なんでクリティカルシンキングが現状で身に付いていないのか。仮に身に付いていなかったとして、なんで身に付いていないのかを考えていくと、義務教育ではやらないからです。

クリティカルシンキングを真剣にやろうとすると何が起こるかというと、「先生、このテストの問題自体がおかしいと思います」になるわけです。そんな小学生、嫌ですよね。そんな中学生、高校生、誰も好きにならないですね。そう、これは義務教育ではやらないんですよ。

先生が出す答え、先生が出す問題を批判しちゃいけないんです。だから義務教育では基本やりません。一部やる部分もありますが、基本はやらないですよね。やってしまうと、先生方も統制が取れないですよね。

あとは、批判=ネガティブになりがちです。批判されると、ちょっと嫌だとか、けっこう日本人にありがちだと思います。私もそうなんですけど、ショックを受けるみたいな。でも、事実ベースの批判は当然あると思うんですけどね、ただ、(批判された時に)気持ちも動いてしまうと。

あと、実践しないと身に付かないというところもかなりポイントになってきます。「実際ロジカルシンキング系の本とかを読んだことはありますか?」と聞かれた時に、読んだことがある方は多いと思うんですけど、「じゃあ、身に付いていますか?」という質問をすると、「あれ?」ってなってしまう。

もちろん、天才的なセンスをお持ちの方はすぐに実践して、使いこなしているんだと思いますが、多くの方にとってはなかなか難しいんじゃないですかね。


研修現場で見える「理解」と「実践」のギャップ

実際、私自身も多くの会社で研修をさせていただいているんですけど、「今回、問題提起から仮説立てを行うことを学んだ。内容は理解したつもりでいたが、自分で思考しようと思うとなかなか思いつくまで時間がかかった」という意見をいただきます。

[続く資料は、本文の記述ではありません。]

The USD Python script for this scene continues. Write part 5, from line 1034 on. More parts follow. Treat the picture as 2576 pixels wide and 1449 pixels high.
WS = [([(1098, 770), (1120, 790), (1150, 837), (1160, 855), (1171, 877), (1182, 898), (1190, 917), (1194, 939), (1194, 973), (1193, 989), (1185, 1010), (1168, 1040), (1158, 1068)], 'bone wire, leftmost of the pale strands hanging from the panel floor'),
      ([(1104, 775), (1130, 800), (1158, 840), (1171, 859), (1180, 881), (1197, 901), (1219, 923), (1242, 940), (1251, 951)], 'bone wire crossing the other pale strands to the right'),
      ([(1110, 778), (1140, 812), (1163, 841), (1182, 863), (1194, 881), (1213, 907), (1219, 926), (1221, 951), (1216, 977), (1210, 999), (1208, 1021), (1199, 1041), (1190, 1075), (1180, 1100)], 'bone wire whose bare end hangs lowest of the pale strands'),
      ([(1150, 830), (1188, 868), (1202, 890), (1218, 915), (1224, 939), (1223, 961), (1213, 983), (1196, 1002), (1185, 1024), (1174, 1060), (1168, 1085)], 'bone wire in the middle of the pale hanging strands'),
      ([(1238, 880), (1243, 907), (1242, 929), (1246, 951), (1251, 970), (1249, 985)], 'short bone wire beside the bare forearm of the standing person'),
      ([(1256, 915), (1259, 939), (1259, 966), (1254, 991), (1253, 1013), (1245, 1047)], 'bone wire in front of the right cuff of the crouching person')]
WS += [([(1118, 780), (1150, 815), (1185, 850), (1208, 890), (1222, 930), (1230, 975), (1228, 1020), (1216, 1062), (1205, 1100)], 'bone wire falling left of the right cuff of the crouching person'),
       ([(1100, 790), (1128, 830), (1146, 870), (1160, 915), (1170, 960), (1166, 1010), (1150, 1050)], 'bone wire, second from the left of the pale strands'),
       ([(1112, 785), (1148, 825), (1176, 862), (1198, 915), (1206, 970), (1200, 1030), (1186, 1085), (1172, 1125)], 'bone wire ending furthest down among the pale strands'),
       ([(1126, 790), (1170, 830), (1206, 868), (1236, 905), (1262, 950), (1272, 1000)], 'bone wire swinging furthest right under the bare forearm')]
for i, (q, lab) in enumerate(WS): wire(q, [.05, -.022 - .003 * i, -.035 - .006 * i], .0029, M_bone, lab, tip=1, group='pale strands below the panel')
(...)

あとは、「問題提起と詳細確認の区別が難しい」。ロジカルシンキングやクリティカルシンキングの研修の時に、こういった詳細もやっていくんですけど、なかなか難しいと。

ほかにも、「堀口さんの解説を聞くと、フレームの使い方や分解方法はなるほどと思うけど、実際自分でやってみるとけっこう途切れてしまう」。あとは、「正解のわからない問題に対して仮説を一度立てるというのは、ふだんの業務や日常生活に有効だとは思ったけど、実践してみようと思うと、なかなか大変」というご意見もたくさんいただきます。



ということで、これからは意識するだけではなく、日々実践をする。そこからのサイクルを回していくというかたちで、これからはクリティカルシンキングを学び続けていただけたら幸いかなと思っております。